Parallèlement, la FAO, qui prépare pour demain sa journée mondiale
contre la faim constate une augmentation de la faim dans le monde :
plus de 920 millions de personnes se couchent tous les soirs la faim au
ventre, et meurent lentement dans cette prison. Les raisons ? On en connaît plein : le
sous-développement, la corruption, la domination de l'Occident, les
inégalités du marché, les guerres, la rapacité... Mais la raison principale est bien
simple : les Etats, à de rares exceptions près, n'ont pas tenu leurs
engagements. Les 150 milliards de dollars annuels nécessaires à la mise
en place des objectifs du Millénaire n'ont jamais été versés. On n'a
même jamais atteint les 100 milliards.
A l'aune des 3000 milliards
(estimation provisoire), qui viennent d'être versés pour sauver le
système bancaire, ce constat est intolérable. Certes, on va nous dire que cela n'a
rien à voir. On va nous taxer de gauchisme. Les investissements
nécessaires à la remise en ordre d'un équilibre mondial n'ont rien à
voir avec les dépenses de solidarité.
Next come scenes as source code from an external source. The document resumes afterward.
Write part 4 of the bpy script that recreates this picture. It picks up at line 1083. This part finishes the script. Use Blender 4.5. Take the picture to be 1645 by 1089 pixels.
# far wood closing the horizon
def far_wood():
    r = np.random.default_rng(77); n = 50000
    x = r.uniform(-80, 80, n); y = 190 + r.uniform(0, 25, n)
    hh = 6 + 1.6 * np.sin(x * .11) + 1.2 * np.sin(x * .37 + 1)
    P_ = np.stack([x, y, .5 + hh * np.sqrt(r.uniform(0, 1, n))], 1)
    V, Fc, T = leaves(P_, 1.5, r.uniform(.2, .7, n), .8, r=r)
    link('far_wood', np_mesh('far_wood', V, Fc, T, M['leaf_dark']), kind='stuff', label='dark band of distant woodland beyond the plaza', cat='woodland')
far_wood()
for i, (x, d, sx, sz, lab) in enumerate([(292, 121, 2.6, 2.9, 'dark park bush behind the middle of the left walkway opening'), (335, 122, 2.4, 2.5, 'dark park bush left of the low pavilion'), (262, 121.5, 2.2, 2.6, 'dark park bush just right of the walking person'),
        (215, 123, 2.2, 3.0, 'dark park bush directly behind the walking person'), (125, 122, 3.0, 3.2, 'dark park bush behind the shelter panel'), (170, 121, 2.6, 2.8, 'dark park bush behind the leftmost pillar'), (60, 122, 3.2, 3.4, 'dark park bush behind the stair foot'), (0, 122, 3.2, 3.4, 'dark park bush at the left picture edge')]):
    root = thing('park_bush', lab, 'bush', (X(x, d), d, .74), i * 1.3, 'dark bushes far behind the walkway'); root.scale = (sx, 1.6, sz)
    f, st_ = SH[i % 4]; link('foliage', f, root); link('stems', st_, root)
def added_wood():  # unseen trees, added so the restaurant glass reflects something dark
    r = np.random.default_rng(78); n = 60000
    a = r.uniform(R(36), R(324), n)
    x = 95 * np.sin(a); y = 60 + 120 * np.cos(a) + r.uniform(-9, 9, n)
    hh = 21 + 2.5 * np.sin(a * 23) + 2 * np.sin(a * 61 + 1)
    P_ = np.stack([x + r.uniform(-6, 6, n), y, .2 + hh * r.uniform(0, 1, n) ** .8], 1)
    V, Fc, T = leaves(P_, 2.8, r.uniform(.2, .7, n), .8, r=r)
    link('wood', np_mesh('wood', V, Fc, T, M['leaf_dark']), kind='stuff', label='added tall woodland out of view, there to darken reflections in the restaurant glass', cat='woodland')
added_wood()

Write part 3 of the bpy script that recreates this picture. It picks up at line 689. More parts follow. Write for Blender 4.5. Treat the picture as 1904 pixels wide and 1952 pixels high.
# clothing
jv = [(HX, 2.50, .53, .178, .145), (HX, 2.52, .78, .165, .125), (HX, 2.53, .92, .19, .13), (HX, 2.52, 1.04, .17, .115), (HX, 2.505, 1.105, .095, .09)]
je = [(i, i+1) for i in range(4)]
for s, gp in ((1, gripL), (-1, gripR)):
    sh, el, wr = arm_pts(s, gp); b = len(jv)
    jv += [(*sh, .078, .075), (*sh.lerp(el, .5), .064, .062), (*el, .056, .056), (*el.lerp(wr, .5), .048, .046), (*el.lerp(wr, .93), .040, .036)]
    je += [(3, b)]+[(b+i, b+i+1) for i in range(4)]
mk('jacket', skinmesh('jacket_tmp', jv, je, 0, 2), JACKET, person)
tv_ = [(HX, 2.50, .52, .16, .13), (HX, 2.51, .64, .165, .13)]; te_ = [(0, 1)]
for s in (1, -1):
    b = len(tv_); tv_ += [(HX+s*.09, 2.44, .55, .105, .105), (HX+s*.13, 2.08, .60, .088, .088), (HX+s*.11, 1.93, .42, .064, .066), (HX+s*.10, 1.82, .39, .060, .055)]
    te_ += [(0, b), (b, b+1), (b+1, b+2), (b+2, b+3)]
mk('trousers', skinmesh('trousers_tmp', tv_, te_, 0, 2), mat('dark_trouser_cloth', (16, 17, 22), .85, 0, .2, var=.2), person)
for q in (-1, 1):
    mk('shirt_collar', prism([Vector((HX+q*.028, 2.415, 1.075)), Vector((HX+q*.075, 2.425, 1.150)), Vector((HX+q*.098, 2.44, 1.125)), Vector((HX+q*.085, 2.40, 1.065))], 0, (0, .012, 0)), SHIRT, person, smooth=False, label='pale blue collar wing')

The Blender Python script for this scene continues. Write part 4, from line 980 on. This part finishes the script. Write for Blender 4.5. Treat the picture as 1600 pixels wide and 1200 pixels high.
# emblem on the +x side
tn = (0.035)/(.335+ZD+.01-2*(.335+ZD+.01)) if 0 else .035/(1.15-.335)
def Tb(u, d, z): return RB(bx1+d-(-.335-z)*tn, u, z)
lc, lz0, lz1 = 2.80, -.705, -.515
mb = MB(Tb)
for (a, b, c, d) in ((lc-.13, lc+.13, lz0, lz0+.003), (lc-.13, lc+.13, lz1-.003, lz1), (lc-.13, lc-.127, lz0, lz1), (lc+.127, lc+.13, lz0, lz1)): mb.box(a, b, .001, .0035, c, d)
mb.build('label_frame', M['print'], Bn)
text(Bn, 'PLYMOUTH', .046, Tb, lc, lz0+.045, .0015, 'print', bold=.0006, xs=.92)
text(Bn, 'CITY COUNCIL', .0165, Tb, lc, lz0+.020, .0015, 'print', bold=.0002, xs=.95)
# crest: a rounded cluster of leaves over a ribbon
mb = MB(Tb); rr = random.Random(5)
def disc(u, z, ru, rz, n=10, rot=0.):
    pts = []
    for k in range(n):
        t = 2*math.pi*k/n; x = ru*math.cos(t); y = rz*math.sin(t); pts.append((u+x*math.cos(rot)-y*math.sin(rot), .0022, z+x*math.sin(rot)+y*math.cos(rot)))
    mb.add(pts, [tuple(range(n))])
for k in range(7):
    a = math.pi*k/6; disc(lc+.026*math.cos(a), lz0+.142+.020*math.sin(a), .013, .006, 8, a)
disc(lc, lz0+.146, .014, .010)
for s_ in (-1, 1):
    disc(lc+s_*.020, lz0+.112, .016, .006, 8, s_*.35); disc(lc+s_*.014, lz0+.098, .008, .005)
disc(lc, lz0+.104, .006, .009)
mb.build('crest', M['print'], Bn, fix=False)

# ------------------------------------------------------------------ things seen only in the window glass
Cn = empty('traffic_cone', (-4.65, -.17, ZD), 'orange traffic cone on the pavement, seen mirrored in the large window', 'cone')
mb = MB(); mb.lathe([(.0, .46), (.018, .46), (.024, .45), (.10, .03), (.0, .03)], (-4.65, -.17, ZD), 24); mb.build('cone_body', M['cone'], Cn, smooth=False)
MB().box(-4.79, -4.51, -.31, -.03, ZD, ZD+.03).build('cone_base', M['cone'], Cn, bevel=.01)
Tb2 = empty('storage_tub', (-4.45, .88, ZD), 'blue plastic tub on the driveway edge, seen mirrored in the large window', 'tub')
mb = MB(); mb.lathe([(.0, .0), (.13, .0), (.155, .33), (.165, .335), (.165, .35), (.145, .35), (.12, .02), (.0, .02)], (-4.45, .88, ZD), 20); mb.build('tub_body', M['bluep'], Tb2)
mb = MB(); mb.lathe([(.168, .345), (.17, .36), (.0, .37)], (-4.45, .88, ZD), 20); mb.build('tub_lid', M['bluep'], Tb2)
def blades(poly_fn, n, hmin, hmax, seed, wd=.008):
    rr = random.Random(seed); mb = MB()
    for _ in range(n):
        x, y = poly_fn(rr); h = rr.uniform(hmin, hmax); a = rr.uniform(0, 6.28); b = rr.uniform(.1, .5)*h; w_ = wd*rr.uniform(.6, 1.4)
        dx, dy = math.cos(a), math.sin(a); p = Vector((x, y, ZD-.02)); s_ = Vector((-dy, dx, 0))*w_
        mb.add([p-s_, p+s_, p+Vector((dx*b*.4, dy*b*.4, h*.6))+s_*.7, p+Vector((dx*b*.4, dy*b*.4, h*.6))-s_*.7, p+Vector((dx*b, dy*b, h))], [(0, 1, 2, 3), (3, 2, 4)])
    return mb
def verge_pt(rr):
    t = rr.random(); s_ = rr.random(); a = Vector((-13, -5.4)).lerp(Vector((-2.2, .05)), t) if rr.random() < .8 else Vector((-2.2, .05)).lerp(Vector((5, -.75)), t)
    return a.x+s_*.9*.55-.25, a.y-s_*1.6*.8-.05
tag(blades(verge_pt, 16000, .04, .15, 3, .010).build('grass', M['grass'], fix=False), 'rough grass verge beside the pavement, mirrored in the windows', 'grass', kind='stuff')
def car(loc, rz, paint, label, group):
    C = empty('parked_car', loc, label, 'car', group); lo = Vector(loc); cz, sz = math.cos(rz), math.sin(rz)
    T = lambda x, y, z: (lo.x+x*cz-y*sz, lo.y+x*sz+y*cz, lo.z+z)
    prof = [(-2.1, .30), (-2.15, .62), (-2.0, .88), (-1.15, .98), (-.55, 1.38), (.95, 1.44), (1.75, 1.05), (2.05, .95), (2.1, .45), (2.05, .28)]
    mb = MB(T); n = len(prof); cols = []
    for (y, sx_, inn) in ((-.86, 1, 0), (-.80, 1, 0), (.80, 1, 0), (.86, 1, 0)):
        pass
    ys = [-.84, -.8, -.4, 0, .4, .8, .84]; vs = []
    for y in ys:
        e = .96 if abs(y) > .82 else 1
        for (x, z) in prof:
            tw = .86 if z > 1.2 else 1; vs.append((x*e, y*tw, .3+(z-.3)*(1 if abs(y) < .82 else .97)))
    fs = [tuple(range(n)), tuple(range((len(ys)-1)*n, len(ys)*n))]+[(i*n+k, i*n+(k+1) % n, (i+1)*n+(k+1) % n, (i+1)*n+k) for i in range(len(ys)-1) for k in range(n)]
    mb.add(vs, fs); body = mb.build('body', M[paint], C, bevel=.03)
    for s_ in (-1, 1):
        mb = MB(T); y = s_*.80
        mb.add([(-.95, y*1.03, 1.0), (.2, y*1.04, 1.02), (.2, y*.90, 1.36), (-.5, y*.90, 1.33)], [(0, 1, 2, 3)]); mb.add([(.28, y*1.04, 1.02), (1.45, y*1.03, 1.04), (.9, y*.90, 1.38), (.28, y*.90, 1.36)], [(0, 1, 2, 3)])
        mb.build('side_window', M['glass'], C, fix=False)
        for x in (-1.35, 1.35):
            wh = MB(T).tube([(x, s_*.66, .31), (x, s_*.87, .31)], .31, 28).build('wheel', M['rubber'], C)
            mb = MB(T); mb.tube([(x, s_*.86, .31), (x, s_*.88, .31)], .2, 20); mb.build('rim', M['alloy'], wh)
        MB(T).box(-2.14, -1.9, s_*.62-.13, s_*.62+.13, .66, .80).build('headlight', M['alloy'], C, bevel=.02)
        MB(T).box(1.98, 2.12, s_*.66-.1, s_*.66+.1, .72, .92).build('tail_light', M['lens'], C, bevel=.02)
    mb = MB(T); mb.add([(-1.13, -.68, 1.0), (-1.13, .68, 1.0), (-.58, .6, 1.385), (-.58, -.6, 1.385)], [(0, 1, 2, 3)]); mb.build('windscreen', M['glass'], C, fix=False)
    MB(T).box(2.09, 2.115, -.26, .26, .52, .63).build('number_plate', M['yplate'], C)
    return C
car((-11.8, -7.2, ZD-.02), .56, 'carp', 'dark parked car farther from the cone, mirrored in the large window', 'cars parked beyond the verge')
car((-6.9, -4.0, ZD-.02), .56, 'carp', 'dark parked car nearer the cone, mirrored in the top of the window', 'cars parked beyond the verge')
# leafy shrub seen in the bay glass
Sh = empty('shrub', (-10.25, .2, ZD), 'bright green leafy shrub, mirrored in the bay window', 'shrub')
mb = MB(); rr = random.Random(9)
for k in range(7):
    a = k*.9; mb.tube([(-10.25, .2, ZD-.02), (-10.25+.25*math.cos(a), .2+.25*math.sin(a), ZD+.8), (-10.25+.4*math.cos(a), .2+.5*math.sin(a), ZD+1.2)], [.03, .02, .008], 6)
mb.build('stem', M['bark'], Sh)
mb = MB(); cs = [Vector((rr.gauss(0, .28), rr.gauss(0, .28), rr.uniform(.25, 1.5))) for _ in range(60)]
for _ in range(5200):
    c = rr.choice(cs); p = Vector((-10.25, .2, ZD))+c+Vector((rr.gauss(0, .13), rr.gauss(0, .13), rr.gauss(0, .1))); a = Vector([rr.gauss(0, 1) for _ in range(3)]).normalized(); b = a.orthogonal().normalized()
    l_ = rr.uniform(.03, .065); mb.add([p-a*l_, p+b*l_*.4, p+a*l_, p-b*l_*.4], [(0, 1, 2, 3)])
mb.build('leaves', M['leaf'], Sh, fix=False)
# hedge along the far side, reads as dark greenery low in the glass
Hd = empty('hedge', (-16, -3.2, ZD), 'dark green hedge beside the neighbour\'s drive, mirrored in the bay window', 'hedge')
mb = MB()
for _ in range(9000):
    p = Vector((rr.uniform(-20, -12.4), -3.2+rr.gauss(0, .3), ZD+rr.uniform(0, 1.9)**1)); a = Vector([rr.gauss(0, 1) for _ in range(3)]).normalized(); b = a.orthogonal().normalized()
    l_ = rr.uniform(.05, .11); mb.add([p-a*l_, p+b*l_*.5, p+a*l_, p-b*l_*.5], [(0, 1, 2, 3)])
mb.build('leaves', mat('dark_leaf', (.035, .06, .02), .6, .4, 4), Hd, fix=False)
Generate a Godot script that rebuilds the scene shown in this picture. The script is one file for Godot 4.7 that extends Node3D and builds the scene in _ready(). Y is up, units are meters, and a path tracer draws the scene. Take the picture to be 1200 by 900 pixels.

Si la morale et le bon sens n'ont pas suffit à le réfuter, l'actualité récente de la crise financière devrait y parvenir.
On nous parlera de l'asymétrie entre les riches et les pauvres. On nous
dira que les pauvres n'ont aucune chance de s'enrichir quand les riches
s'appauvrissent. Foutaises ! Depuis trente ans, les gains de
productivité de l'économie vont massivement au capital. La croissance
n'enrichit pas les pauvres. Les prédateurs prennent tout. On nous dira que l'on investit pour
éviter une catastrophe qui pénaliserait tout le monde. Foutaises : le
fossé croissant entre les pays prospères et les pays pauvres, et
l'omniprésence indécente de nos images représentent un risque bien plus
grand. On nous dira que les milliers de
milliards d'euros qui vont être mobilisés ne coûtent rien, puisqu'il
s'agit d'emprunts permettant des investissements (et des actifs pour
les Etats). Foutaises encore : le développement humain est tout autant
un investissement. On nous dira que nous sommes des idéalistes droits de l'hommistes et
que les pauvres n'ont pas besoin de notre argent, que la corruption et
l'illettrisme gangrènent les efforts de l'Occident. Foutaises. On s'est
contenté de verser un peu d'eau dans le sable. Avec 3 000 milliards de
dollars, on aurait changé la face du monde .On nous dira que les opinions ne sont
pas prêtes, que les électeurs sont égoïstes, que les candidats qui
auraient promis de financer l'aide au développement auraient perdu les
élections. Foutaises toujours : les américains sont très
majoritairement hostiles au plan Paulson, la rue européenne commence à
réaliser ce qui se passe à à manifester son désaccord.
La vérité est beaucoup plus simple. Les riches viennent de se serrer les coudes. Ils ont paniqué en voyant s'effondrer le monde qu'ils nous imposent depuis trente ans. Ils emploient la puissance publique, et l'argent public, pour tenter de sauver les meubles. C'est de l'abus de biens publics. On a pu sauver Wall Street, on pouvait sauver l'Afrique, le Bangladesh ou le tiers monde.On ne l'a pas fait parce qu'on s'en foutait. Cette crise vient de faire tomber les masques. Les arrogants théoriciens du «libéralisme» sont venus tendre la sébile. Les gouvernements paniqués ont vidé leurs caisses et développé une ingéniosité sans précédent pour leur sauver la mise. Ce monde marche sur la tête.Si cette crise ne lance pas le début d'une véritable contre-offensive de gauche, qui se débarrasse à la fois de ses oripeaux d'extrême gauche (notamment de ce stupide romantisme) et de ses complexes intellectuels vis à vis des nantis, nous serons des imbéciles finis aux yeux de l'histoire. Pire, nous serons coupables des morts de cette imbécilité.